**Stated exercise:** Write the material out again exactly.
--- start of Provided material ---
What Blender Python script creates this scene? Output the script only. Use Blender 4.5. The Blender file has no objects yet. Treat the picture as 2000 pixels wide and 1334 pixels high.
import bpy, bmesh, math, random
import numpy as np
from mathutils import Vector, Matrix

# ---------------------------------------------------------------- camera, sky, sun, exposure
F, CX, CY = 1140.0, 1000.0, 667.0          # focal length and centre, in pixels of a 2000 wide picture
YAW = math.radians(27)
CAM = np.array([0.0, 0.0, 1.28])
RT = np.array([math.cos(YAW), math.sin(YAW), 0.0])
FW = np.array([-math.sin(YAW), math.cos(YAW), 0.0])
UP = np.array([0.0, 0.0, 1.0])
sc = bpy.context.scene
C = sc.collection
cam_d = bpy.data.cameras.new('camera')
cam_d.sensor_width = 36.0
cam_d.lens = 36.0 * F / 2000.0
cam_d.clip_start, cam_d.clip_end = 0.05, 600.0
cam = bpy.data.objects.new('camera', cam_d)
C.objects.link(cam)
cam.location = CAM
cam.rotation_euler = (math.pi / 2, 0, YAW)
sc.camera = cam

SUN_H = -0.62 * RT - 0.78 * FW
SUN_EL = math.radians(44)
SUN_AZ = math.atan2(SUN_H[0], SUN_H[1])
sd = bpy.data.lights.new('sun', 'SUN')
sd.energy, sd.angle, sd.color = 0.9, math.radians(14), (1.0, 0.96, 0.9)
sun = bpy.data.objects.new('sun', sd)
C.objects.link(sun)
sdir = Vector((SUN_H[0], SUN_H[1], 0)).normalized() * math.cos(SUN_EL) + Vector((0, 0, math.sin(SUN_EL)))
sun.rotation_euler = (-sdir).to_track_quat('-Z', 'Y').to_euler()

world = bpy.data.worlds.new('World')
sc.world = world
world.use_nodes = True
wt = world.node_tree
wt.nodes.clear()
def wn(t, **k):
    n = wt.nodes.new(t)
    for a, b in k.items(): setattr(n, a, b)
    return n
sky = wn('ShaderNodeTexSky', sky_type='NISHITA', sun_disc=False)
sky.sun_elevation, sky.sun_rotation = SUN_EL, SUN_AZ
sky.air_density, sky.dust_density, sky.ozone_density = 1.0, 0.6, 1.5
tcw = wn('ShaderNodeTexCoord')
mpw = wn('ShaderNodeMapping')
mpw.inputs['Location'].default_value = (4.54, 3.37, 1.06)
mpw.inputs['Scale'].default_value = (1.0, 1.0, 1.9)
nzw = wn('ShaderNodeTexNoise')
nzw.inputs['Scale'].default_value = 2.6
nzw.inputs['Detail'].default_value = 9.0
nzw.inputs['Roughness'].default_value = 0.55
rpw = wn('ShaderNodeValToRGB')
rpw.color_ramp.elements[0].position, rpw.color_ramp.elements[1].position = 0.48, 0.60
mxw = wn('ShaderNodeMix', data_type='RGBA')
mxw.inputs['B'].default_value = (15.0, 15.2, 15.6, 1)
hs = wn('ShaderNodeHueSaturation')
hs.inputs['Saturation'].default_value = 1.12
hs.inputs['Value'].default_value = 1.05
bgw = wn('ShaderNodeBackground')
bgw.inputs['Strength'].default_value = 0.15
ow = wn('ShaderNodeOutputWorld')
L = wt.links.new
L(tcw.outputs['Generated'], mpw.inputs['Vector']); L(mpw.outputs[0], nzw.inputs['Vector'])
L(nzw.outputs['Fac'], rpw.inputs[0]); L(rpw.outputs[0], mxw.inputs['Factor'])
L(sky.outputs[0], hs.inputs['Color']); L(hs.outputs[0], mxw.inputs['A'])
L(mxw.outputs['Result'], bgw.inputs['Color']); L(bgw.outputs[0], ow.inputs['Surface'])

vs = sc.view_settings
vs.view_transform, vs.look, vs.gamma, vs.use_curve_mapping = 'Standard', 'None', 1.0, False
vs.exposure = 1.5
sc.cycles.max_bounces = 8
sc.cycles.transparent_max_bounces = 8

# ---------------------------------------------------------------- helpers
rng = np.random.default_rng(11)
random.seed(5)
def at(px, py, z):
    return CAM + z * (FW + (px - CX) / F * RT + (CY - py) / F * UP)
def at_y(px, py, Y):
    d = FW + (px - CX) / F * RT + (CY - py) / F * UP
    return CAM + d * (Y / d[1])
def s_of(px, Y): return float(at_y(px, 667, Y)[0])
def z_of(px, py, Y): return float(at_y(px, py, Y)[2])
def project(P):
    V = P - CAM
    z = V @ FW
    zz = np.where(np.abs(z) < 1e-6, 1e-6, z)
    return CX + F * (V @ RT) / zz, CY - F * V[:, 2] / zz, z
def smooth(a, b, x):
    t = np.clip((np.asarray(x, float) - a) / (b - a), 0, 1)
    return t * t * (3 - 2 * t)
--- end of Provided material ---
**Output of the exercise:**
What Blender Python script creates this scene? Output the script only. Use Blender 4.5. The Blender file has no objects yet. Treat the picture as 2000 pixels wide and 1334 pixels high.
import bpy, bmesh, math, random
import numpy as np
from mathutils import Vector, Matrix

# ---------------------------------------------------------------- camera, sky, sun, exposure
F, CX, CY = 1140.0, 1000.0, 667.0          # focal length and centre, in pixels of a 2000 wide picture
YAW = math.radians(27)
CAM = np.array([0.0, 0.0, 1.28])
RT = np.array([math.cos(YAW), math.sin(YAW), 0.0])
FW = np.array([-math.sin(YAW), math.cos(YAW), 0.0])
UP = np.array([0.0, 0.0, 1.0])
sc = bpy.context.scene
C = sc.collection
cam_d = bpy.data.cameras.new('camera')
cam_d.sensor_width = 36.0
cam_d.lens = 36.0 * F / 2000.0
cam_d.clip_start, cam_d.clip_end = 0.05, 600.0
cam = bpy.data.objects.new('camera', cam_d)
C.objects.link(cam)
cam.location = CAM
cam.rotation_euler = (math.pi / 2, 0, YAW)
sc.camera = cam

SUN_H = -0.62 * RT - 0.78 * FW
SUN_EL = math.radians(44)
SUN_AZ = math.atan2(SUN_H[0], SUN_H[1])
sd = bpy.data.lights.new('sun', 'SUN')
sd.energy, sd.angle, sd.color = 0.9, math.radians(14), (1.0, 0.96, 0.9)
sun = bpy.data.objects.new('sun', sd)
C.objects.link(sun)
sdir = Vector((SUN_H[0], SUN_H[1], 0)).normalized() * math.cos(SUN_EL) + Vector((0, 0, math.sin(SUN_EL)))
sun.rotation_euler = (-sdir).to_track_quat('-Z', 'Y').to_euler()

world = bpy.data.worlds.new('World')
sc.world = world
world.use_nodes = True
wt = world.node_tree
wt.nodes.clear()
def wn(t, **k):
    n = wt.nodes.new(t)
    for a, b in k.items(): setattr(n, a, b)
    return n
sky = wn('ShaderNodeTexSky', sky_type='NISHITA', sun_disc=False)
sky.sun_elevation, sky.sun_rotation = SUN_EL, SUN_AZ
sky.air_density, sky.dust_density, sky.ozone_density = 1.0, 0.6, 1.5
tcw = wn('ShaderNodeTexCoord')
mpw = wn('ShaderNodeMapping')
mpw.inputs['Location'].default_value = (4.54, 3.37, 1.06)
mpw.inputs['Scale'].default_value = (1.0, 1.0, 1.9)
nzw = wn('ShaderNodeTexNoise')
nzw.inputs['Scale'].default_value = 2.6
nzw.inputs['Detail'].default_value = 9.0
nzw.inputs['Roughness'].default_value = 0.55
rpw = wn('ShaderNodeValToRGB')
rpw.color_ramp.elements[0].position, rpw.color_ramp.elements[1].position = 0.48, 0.60
mxw = wn('ShaderNodeMix', data_type='RGBA')
mxw.inputs['B'].default_value = (15.0, 15.2, 15.6, 1)
hs = wn('ShaderNodeHueSaturation')
hs.inputs['Saturation'].default_value = 1.12
hs.inputs['Value'].default_value = 1.05
bgw = wn('ShaderNodeBackground')
bgw.inputs['Strength'].default_value = 0.15
ow = wn('ShaderNodeOutputWorld')
L = wt.links.new
L(tcw.outputs['Generated'], mpw.inputs['Vector']); L(mpw.outputs[0], nzw.inputs['Vector'])
L(nzw.outputs['Fac'], rpw.inputs[0]); L(rpw.outputs[0], mxw.inputs['Factor'])
L(sky.outputs[0], hs.inputs['Color']); L(hs.outputs[0], mxw.inputs['A'])
L(mxw.outputs['Result'], bgw.inputs['Color']); L(bgw.outputs[0], ow.inputs['Surface'])

vs = sc.view_settings
vs.view_transform, vs.look, vs.gamma, vs.use_curve_mapping = 'Standard', 'None', 1.0, False
vs.exposure = 1.5
sc.cycles.max_bounces = 8
sc.cycles.transparent_max_bounces = 8

# ---------------------------------------------------------------- helpers
rng = np.random.default_rng(11)
random.seed(5)
def at(px, py, z):
    return CAM + z * (FW + (px - CX) / F * RT + (CY - py) / F * UP)
def at_y(px, py, Y):
    d = FW + (px - CX) / F * RT + (CY - py) / F * UP
    return CAM + d * (Y / d[1])
def s_of(px, Y): return float(at_y(px, 667, Y)[0])
def z_of(px, py, Y): return float(at_y(px, py, Y)[2])
def project(P):
    V = P - CAM
    z = V @ FW
    zz = np.where(np.abs(z) < 1e-6, 1e-6, z)
    return CX + F * (V @ RT) / zz, CY - F * V[:, 2] / zz, z
def smooth(a, b, x):
    t = np.clip((np.asarray(x, float) - a) / (b - a), 0, 1)
    return t * t * (3 - 2 * t)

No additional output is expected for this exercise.